INSIDE MASON JAR MUSIC STUDIOS
On the morning of our visit to Mason Jar HQ, Knobler and Seale – who are also bandmates in the funk-folk band Flearoy – had just finished producing a debut full-length album, Roots & Bells, for the sweet, folksy, indie-pop trio Town Hall. Later that afternoon, an 11-piece Afrobeat ensemble EMEFE would be in to track their upcoming album. And work with The Whiskey Collection – a new bluegrass/folk ensemble of Juilliard musicians – was about to begin.
Down a few steps from a side-door entrance, the homey Mason Jar studio provides a versatile tracking room for the collective’s projects, and a comfortable space for bands.
The live room is home to a colorful spread of vintage and well-worn instruments – Hammond organ and Wurlitzer, Silvertone banjo, full drum kit and percussion accoutrements; and the control room is a narrow sideline off the vocal/iso booth.
The Mason Jar Studio is a modest affair but anyone who works here has likely been DIYing it for long enough to see that their bases are more than covered – by the Pro Tools HD system + True Systems Precision 8 and Hamptone mic pres, Manley Vox Box, Neve 8816 summing mixer and LA2A and 1176s in the racks. Like in their mobile rigs, the studio equipment has been carefully selected, hard-earned, and in some cases… sponsored.
Starting out in 2010, Mason Jar self-funded their video projects, but a grant from NYU and a Kickstarter campaign helped them stay in the game long enough to establish a reputation.
Support from a number of gear sponsors, including Peluso and Sennheiser/Neumann, Gotham Sound and ARRI, helps keep equipment rental fees at a minimum. Even though clients are coming to them now, says Knobler, “the nature of these big video shoots requires so many people in so many disciplines that even the largest budgets get eaten up pretty quickly.”
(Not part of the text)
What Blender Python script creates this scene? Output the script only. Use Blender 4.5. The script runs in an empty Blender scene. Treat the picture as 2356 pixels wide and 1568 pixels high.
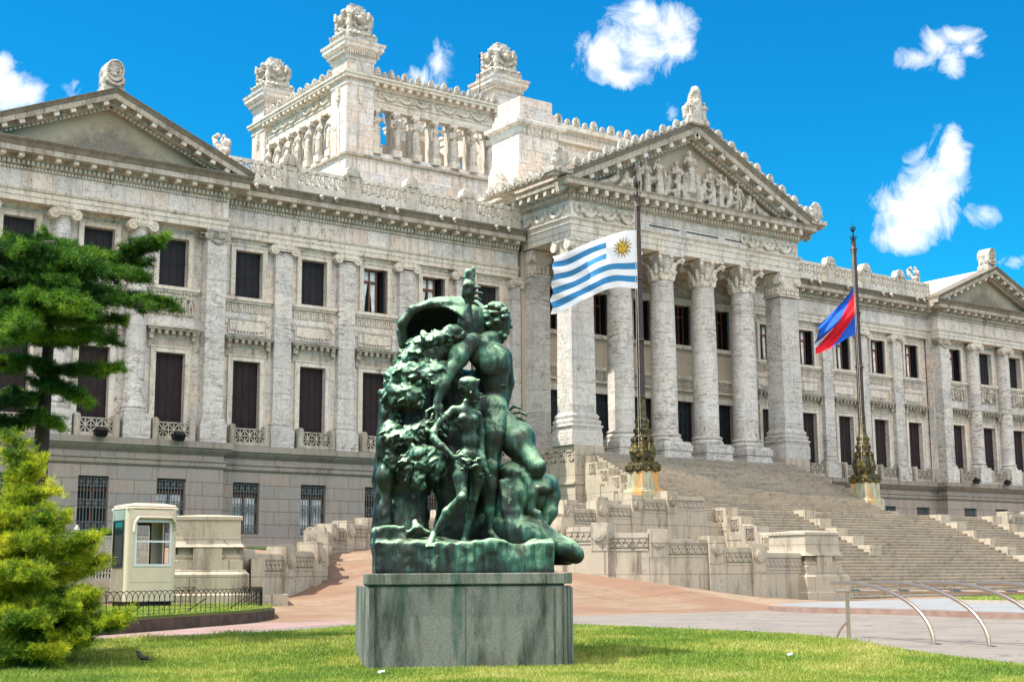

Knobler and Seale cite Motown and Daptone Records, and The Band, as influences in what they do. And new technology is what has enabled them to take up and advance these great traditions with little budget.
“Some of our favorite records are live – like Aretha Franklin and Allman Brothers records – from back when some of the best records were live records,” says Seale, “And people really responded to them because they felt like they were there. That’s a feeling that we want to bring to all of our projects.
“I think people respond to our videos because it makes them feel a little bit closer to that time when something was conceived and created.”
From a business perspective, Knobler describes the videos as a “front” to the rest of the creative work he and the Mason Jar family produce. “From Feist, two of our arrangers ended up writing horn charts for Daniel Rossen of Grizzly Bear’s solo record,” Knobler cites.
“Our arrangers/composers do film scores and orchestrations, and we have filmmakers who do documentaries and narrative music videos and concert videos. And a lot of the work feeds each other – [i.e.] we did some music for the Food Network, and now our cinematographer is working with the Food Network.”
Finally, the videos present Knobler and Seale as producer/engineers with a lot of heart and soul, and a lot of savvy. And these days, that goes a long way when you’re trying to make a name for yourself.
Knobler puts it best: “The videos have been fun, and promotional for Mason Jar, and they’ve enabled us to work with some artists who – let’s be honest – would never have come to our basement to make a record.”